| >No, it's not, and I don't know why you'd think so. UB is a concept applying to C programs, not GCC invocations What should happen when I invoke --hlep then?
The program could give an error, could warn that it's an unrecognised flag. Could ask you if you meant --help. Infer you mean help and give you that, or it could give you a choo Choo train running across the screen. Or it could reformat your hard drive. Just because it isn't specifically listed as UD doesn't mean it's not. If it isn't defined then it's undefined. The question is what is the reasonable thing to do when someone types --hlep. I hope we can agree reformating your hard drive isn't the most reasonable thing to do. >I think you're confusing UB with unspecified and implementation defined behavior Am I? What's the reason for not defining integer overflow? Yes unspecified behaviour could be used to allow portability, but so can undefined. >It's fine if you think something shouldn't be UB, but you have to go lobbying the C standard for that. Compiler writers aren't to blame here. I'm not saying it shouldn't be UB. I'm saying there's reasonable and unreasonable things to do when you encounter UB. In the article the author took reasonable steps to protect themselves and the compiler undermined that. That isn't reasonable. In exactly the same way that --hlep shouldn't lead to my hard drive getting reformatted. C gives you enough rope to hang yourself. It isn't required for GCC to tie the noose and stick your head in it though. I think you're confusing UB with unspecified and implementation defined behavior |
I honestly don't understand the point of this paragraph.

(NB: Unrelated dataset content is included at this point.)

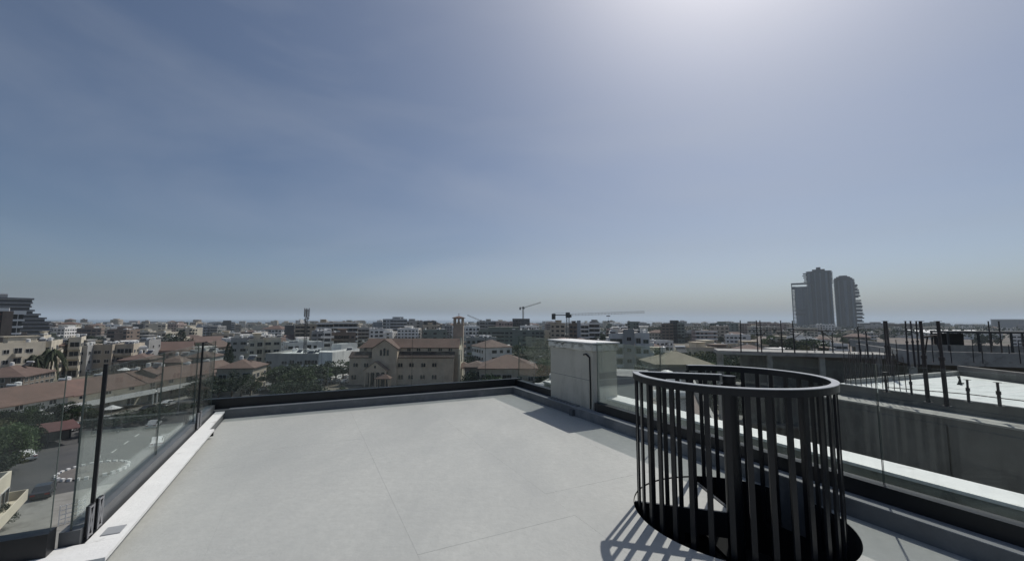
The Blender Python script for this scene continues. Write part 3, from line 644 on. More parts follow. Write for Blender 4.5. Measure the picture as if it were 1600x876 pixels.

> Am I? What's the reason for not defining integer overflow? Yes unspecified behaviour could be used to allow portability, but so can undefined.
Yes, you are confused about that. UB is precisely the kind of behavior where the C standard deemed it unsuitable to define as implementation defined or whatever, and it usually has really good reasons to do so. You could look them up instead of asking rhetorically.
> I'm not saying it shouldn't be UB. I'm saying there's reasonable and unreasonable things to do when you encounter UB. In the article the author took reasonable steps to protect themselves and the compiler undermined that. That isn't reasonable. In exactly the same way that --hlep shouldn't lead to my hard drive getting reformatted.
Again, you seem to fundamentally misunderstand how compilers work in this case. They largely don't "encounter" UB; It's optimization passes are coded with the assumption that UB can't happen. The ability to do that is fundamentally the point of UB. Situations like in the article are not a specific act of the compiler to screw you in particular, but an emergent result.
Additionally, I think you you're also confusing Undefined Behavior with 'behavior of something that is undefined'. These are not the same things.